* begin *

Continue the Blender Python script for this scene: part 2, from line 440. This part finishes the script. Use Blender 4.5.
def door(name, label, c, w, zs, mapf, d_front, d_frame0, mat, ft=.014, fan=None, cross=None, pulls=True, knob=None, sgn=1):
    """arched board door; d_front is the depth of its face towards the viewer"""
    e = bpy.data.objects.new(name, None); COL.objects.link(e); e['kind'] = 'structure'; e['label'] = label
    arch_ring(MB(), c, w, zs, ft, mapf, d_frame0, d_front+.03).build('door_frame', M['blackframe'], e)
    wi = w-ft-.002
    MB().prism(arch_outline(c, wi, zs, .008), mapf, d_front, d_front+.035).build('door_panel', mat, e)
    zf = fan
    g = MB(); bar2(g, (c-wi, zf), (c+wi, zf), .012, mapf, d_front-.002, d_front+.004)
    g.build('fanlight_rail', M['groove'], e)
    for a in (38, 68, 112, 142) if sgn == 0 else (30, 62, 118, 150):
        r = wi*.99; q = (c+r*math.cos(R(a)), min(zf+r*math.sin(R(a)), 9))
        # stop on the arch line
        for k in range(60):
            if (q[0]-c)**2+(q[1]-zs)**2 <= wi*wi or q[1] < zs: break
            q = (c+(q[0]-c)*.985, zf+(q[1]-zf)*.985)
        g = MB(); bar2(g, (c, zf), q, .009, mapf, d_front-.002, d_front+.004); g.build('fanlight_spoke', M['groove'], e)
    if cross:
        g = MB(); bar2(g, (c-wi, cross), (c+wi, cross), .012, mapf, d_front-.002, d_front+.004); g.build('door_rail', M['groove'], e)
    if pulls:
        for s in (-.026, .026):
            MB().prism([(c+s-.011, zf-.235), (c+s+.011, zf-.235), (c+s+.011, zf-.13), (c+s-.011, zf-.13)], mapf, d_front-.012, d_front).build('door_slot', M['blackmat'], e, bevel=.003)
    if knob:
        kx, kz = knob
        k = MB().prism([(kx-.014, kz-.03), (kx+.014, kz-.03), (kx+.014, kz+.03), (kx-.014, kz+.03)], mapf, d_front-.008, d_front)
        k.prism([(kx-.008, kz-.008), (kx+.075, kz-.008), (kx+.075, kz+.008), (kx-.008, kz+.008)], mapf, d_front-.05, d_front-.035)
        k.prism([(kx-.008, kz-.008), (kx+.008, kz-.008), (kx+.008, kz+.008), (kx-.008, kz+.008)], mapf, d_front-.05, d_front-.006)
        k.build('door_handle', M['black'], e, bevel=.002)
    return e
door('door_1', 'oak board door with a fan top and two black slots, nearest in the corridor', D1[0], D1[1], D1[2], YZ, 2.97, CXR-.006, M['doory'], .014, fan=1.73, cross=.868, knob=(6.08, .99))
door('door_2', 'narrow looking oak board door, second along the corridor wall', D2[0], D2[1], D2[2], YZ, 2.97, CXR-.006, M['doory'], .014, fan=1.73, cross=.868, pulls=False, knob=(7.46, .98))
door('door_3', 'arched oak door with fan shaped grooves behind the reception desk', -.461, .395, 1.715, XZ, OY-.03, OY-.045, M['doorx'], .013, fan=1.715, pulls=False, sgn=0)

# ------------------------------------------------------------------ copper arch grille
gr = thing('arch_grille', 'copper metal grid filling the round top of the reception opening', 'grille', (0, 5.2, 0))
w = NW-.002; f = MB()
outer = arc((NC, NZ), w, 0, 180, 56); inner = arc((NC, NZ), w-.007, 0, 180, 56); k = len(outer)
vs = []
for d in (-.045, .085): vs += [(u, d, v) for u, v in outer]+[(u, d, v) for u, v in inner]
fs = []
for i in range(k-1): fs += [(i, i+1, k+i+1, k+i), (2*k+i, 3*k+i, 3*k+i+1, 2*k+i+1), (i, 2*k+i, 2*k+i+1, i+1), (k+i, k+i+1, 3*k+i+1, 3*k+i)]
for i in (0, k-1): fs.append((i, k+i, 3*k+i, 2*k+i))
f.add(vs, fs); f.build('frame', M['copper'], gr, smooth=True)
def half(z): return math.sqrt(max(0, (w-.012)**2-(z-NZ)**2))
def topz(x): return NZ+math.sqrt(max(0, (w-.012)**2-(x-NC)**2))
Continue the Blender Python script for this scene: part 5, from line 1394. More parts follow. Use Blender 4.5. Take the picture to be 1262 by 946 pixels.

* end *

» **What the exercise asks**: Extract each line holding the string "from".

» **Finished exercise**:
Continue the Blender Python script for this scene: part 2, from line 440. This part finishes the script. Use Blender 4.5.
Continue the Blender Python script for this scene: part 5, from line 1394. More parts follow. Use Blender 4.5. Take the picture to be 1262 by 946 pixels.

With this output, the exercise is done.